[PROBLEM TO SOLVE]: Repeat the listing word for word. No pictures belong in the copy.

[GIVEN MATERIAL]:
________________

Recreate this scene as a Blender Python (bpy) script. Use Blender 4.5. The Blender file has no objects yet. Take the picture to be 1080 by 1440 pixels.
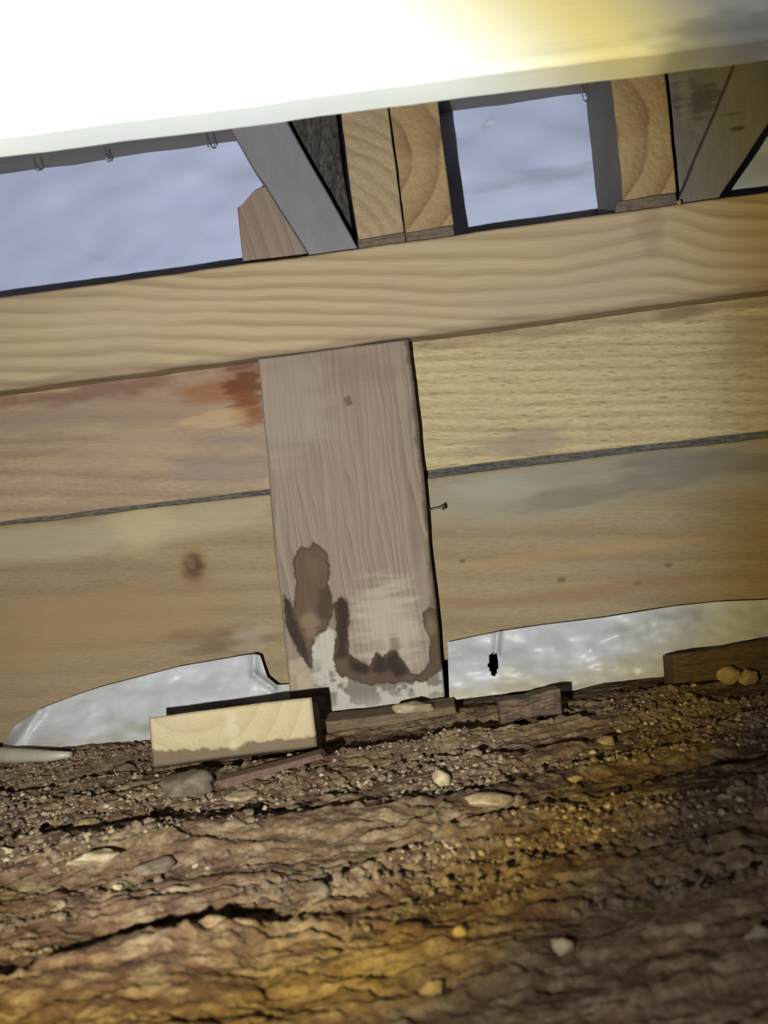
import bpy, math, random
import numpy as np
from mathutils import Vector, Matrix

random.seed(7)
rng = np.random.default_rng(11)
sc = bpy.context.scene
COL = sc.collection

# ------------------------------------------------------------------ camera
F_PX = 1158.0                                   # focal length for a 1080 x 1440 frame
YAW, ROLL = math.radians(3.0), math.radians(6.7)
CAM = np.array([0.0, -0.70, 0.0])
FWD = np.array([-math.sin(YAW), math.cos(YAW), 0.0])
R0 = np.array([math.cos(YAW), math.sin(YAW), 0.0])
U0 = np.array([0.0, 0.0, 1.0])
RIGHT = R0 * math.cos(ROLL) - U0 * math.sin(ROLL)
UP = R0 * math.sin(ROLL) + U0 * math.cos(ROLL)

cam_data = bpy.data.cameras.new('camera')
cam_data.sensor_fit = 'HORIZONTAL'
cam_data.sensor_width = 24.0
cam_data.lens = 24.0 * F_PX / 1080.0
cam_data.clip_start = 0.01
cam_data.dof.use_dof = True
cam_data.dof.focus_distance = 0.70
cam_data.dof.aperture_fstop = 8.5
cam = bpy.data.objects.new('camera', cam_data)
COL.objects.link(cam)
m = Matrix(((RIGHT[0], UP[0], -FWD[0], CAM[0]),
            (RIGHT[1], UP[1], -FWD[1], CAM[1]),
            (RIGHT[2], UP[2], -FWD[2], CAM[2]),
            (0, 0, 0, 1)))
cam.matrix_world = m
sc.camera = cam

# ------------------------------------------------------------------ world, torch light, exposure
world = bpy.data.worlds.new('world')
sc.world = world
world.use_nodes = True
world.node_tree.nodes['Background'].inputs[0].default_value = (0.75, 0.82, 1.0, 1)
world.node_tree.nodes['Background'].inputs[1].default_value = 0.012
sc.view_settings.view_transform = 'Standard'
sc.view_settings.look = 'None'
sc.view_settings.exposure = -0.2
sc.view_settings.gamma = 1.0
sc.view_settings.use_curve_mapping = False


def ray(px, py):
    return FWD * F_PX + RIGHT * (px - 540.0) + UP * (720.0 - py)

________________

[EXERCISE ANSWER]:
Recreate this scene as a Blender Python (bpy) script. Use Blender 4.5. The Blender file has no objects yet. Take the picture to be 1080 by 1440 pixels.
import bpy, math, random
import numpy as np
from mathutils import Vector, Matrix

random.seed(7)
rng = np.random.default_rng(11)
sc = bpy.context.scene
COL = sc.collection

# ------------------------------------------------------------------ camera
F_PX = 1158.0                                   # focal length for a 1080 x 1440 frame
YAW, ROLL = math.radians(3.0), math.radians(6.7)
CAM = np.array([0.0, -0.70, 0.0])
FWD = np.array([-math.sin(YAW), math.cos(YAW), 0.0])
R0 = np.array([math.cos(YAW), math.sin(YAW), 0.0])
U0 = np.array([0.0, 0.0, 1.0])
RIGHT = R0 * math.cos(ROLL) - U0 * math.sin(ROLL)
UP = R0 * math.sin(ROLL) + U0 * math.cos(ROLL)

cam_data = bpy.data.cameras.new('camera')
cam_data.sensor_fit = 'HORIZONTAL'
cam_data.sensor_width = 24.0
cam_data.lens = 24.0 * F_PX / 1080.0
cam_data.clip_start = 0.01
cam_data.dof.use_dof = True
cam_data.dof.focus_distance = 0.70
cam_data.dof.aperture_fstop = 8.5
cam = bpy.data.objects.new('camera', cam_data)
COL.objects.link(cam)
m = Matrix(((RIGHT[0], UP[0], -FWD[0], CAM[0]),
            (RIGHT[1], UP[1], -FWD[1], CAM[1]),
            (RIGHT[2], UP[2], -FWD[2], CAM[2]),
            (0, 0, 0, 1)))
cam.matrix_world = m
sc.camera = cam

# ------------------------------------------------------------------ world, torch light, exposure
world = bpy.data.worlds.new('world')
sc.world = world
world.use_nodes = True
world.node_tree.nodes['Background'].inputs[0].default_value = (0.75, 0.82, 1.0, 1)
world.node_tree.nodes['Background'].inputs[1].default_value = 0.012
sc.view_settings.view_transform = 'Standard'
sc.view_settings.look = 'None'
sc.view_settings.exposure = -0.2
sc.view_settings.gamma = 1.0
sc.view_settings.use_curve_mapping = False


def ray(px, py):
    return FWD * F_PX + RIGHT * (px - 540.0) + UP * (720.0 - py)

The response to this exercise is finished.